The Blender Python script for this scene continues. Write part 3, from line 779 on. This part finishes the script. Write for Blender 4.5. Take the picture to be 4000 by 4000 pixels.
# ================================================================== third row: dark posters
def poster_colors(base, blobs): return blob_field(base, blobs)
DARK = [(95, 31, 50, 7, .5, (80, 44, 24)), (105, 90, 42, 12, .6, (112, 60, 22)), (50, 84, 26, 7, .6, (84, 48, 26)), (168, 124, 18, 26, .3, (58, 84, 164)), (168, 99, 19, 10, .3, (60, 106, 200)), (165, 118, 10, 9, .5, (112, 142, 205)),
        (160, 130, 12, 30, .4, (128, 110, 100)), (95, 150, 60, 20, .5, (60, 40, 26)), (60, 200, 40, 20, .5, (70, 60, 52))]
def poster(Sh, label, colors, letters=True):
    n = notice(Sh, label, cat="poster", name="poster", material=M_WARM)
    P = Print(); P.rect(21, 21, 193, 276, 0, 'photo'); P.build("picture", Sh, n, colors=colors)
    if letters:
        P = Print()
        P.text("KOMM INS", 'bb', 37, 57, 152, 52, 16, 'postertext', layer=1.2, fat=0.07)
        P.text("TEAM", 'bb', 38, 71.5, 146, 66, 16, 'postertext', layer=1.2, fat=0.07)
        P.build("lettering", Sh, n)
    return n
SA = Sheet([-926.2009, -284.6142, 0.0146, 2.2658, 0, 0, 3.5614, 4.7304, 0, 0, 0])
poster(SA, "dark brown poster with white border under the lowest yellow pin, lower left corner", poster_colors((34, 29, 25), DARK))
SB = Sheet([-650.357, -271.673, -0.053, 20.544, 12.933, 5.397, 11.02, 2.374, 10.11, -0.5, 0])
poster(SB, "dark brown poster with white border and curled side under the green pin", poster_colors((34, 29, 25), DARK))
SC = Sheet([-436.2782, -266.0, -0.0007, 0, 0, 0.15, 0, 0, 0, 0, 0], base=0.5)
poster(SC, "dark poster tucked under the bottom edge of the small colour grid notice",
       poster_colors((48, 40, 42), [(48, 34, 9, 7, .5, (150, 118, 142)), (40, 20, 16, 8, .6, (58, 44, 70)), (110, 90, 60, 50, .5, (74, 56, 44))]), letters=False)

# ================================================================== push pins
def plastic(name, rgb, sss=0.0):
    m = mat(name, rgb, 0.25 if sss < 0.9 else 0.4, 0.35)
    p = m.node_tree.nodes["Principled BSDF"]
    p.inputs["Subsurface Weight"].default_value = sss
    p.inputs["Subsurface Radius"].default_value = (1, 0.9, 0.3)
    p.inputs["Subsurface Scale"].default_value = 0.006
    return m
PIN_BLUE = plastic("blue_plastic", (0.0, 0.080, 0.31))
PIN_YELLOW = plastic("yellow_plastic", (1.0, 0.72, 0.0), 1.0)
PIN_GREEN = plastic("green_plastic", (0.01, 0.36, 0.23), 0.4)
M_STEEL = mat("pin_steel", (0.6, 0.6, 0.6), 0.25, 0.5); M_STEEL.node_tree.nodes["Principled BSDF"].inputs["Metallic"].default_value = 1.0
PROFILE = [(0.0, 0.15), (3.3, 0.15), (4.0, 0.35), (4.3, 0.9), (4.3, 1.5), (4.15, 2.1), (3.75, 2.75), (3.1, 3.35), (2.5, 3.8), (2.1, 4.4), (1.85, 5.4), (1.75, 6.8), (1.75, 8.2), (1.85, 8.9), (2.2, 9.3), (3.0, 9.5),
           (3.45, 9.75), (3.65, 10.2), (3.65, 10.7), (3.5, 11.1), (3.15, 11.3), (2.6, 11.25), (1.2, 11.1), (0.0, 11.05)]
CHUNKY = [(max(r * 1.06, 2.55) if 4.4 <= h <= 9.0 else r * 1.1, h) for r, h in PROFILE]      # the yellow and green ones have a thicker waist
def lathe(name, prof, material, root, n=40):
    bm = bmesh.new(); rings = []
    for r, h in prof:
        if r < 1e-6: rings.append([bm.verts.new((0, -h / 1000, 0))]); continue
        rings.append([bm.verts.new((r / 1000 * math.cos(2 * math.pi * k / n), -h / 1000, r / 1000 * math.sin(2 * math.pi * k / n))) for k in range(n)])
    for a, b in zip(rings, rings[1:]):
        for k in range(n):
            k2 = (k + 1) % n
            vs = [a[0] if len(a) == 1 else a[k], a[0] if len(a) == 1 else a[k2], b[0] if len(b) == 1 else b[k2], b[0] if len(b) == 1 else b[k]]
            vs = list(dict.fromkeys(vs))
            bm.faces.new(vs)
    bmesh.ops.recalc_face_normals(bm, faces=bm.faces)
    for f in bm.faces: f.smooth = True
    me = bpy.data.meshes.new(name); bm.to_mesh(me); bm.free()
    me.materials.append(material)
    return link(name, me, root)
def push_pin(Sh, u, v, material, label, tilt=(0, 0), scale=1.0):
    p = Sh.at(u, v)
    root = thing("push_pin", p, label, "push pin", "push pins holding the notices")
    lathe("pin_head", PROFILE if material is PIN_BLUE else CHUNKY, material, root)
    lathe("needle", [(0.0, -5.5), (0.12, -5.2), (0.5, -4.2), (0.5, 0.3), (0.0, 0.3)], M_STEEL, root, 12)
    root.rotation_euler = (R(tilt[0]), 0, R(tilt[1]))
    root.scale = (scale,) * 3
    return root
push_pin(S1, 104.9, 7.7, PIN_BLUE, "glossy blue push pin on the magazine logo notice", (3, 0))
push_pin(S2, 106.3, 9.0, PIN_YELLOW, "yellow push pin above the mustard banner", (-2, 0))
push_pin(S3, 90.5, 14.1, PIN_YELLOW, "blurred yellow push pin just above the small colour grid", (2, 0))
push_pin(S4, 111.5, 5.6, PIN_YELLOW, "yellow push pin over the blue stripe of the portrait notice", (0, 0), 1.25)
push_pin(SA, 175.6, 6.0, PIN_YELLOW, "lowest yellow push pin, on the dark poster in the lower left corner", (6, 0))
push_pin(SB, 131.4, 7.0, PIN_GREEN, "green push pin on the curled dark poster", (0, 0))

*-*-*

Instruction: Extract the listing in its entirety, matching it exactly.

Task solution:
The Blender Python script for this scene continues. Write part 3, from line 779 on. This part finishes the script. Write for Blender 4.5. Take the picture to be 4000 by 4000 pixels.
# ================================================================== third row: dark posters
def poster_colors(base, blobs): return blob_field(base, blobs)
DARK = [(95, 31, 50, 7, .5, (80, 44, 24)), (105, 90, 42, 12, .6, (112, 60, 22)), (50, 84, 26, 7, .6, (84, 48, 26)), (168, 124, 18, 26, .3, (58, 84, 164)), (168, 99, 19, 10, .3, (60, 106, 200)), (165, 118, 10, 9, .5, (112, 142, 205)),
        (160, 130, 12, 30, .4, (128, 110, 100)), (95, 150, 60, 20, .5, (60, 40, 26)), (60, 200, 40, 20, .5, (70, 60, 52))]
def poster(Sh, label, colors, letters=True):
    n = notice(Sh, label, cat="poster", name="poster", material=M_WARM)
    P = Print(); P.rect(21, 21, 193, 276, 0, 'photo'); P.build("picture", Sh, n, colors=colors)
    if letters:
        P = Print()
        P.text("KOMM INS", 'bb', 37, 57, 152, 52, 16, 'postertext', layer=1.2, fat=0.07)
        P.text("TEAM", 'bb', 38, 71.5, 146, 66, 16, 'postertext', layer=1.2, fat=0.07)
        P.build("lettering", Sh, n)
    return n
SA = Sheet([-926.2009, -284.6142, 0.0146, 2.2658, 0, 0, 3.5614, 4.7304, 0, 0, 0])
poster(SA, "dark brown poster with white border under the lowest yellow pin, lower left corner", poster_colors((34, 29, 25), DARK))
SB = Sheet([-650.357, -271.673, -0.053, 20.544, 12.933, 5.397, 11.02, 2.374, 10.11, -0.5, 0])
poster(SB, "dark brown poster with white border and curled side under the green pin", poster_colors((34, 29, 25), DARK))
SC = Sheet([-436.2782, -266.0, -0.0007, 0, 0, 0.15, 0, 0, 0, 0, 0], base=0.5)
poster(SC, "dark poster tucked under the bottom edge of the small colour grid notice",
       poster_colors((48, 40, 42), [(48, 34, 9, 7, .5, (150, 118, 142)), (40, 20, 16, 8, .6, (58, 44, 70)), (110, 90, 60, 50, .5, (74, 56, 44))]), letters=False)

# ================================================================== push pins
def plastic(name, rgb, sss=0.0):
    m = mat(name, rgb, 0.25 if sss < 0.9 else 0.4, 0.35)
    p = m.node_tree.nodes["Principled BSDF"]
    p.inputs["Subsurface Weight"].default_value = sss
    p.inputs["Subsurface Radius"].default_value = (1, 0.9, 0.3)
    p.inputs["Subsurface Scale"].default_value = 0.006
    return m
PIN_BLUE = plastic("blue_plastic", (0.0, 0.080, 0.31))
PIN_YELLOW = plastic("yellow_plastic", (1.0, 0.72, 0.0), 1.0)
PIN_GREEN = plastic("green_plastic", (0.01, 0.36, 0.23), 0.4)
M_STEEL = mat("pin_steel", (0.6, 0.6, 0.6), 0.25, 0.5); M_STEEL.node_tree.nodes["Principled BSDF"].inputs["Metallic"].default_value = 1.0
PROFILE = [(0.0, 0.15), (3.3, 0.15), (4.0, 0.35), (4.3, 0.9), (4.3, 1.5), (4.15, 2.1), (3.75, 2.75), (3.1, 3.35), (2.5, 3.8), (2.1, 4.4), (1.85, 5.4), (1.75, 6.8), (1.75, 8.2), (1.85, 8.9), (2.2, 9.3), (3.0, 9.5),
           (3.45, 9.75), (3.65, 10.2), (3.65, 10.7), (3.5, 11.1), (3.15, 11.3), (2.6, 11.25), (1.2, 11.1), (0.0, 11.05)]
CHUNKY = [(max(r * 1.06, 2.55) if 4.4 <= h <= 9.0 else r * 1.1, h) for r, h in PROFILE]      # the yellow and green ones have a thicker waist
def lathe(name, prof, material, root, n=40):
    bm = bmesh.new(); rings = []
    for r, h in prof:
        if r < 1e-6: rings.append([bm.verts.new((0, -h / 1000, 0))]); continue
        rings.append([bm.verts.new((r / 1000 * math.cos(2 * math.pi * k / n), -h / 1000, r / 1000 * math.sin(2 * math.pi * k / n))) for k in range(n)])
    for a, b in zip(rings, rings[1:]):
        for k in range(n):
            k2 = (k + 1) % n
            vs = [a[0] if len(a) == 1 else a[k], a[0] if len(a) == 1 else a[k2], b[0] if len(b) == 1 else b[k2], b[0] if len(b) == 1 else b[k]]
            vs = list(dict.fromkeys(vs))
            bm.faces.new(vs)
    bmesh.ops.recalc_face_normals(bm, faces=bm.faces)
    for f in bm.faces: f.smooth = True
    me = bpy.data.meshes.new(name); bm.to_mesh(me); bm.free()
    me.materials.append(material)
    return link(name, me, root)
def push_pin(Sh, u, v, material, label, tilt=(0, 0), scale=1.0):
    p = Sh.at(u, v)
    root = thing("push_pin", p, label, "push pin", "push pins holding the notices")
    lathe("pin_head", PROFILE if material is PIN_BLUE else CHUNKY, material, root)
    lathe("needle", [(0.0, -5.5), (0.12, -5.2), (0.5, -4.2), (0.5, 0.3), (0.0, 0.3)], M_STEEL, root, 12)
    root.rotation_euler = (R(tilt[0]), 0, R(tilt[1]))
    root.scale = (scale,) * 3
    return root
push_pin(S1, 104.9, 7.7, PIN_BLUE, "glossy blue push pin on the magazine logo notice", (3, 0))
push_pin(S2, 106.3, 9.0, PIN_YELLOW, "yellow push pin above the mustard banner", (-2, 0))
push_pin(S3, 90.5, 14.1, PIN_YELLOW, "blurred yellow push pin just above the small colour grid", (2, 0))
push_pin(S4, 111.5, 5.6, PIN_YELLOW, "yellow push pin over the blue stripe of the portrait notice", (0, 0), 1.25)
push_pin(SA, 175.6, 6.0, PIN_YELLOW, "lowest yellow push pin, on the dark poster in the lower left corner", (6, 0))
push_pin(SB, 131.4, 7.0, PIN_GREEN, "green push pin on the curled dark poster", (0, 0))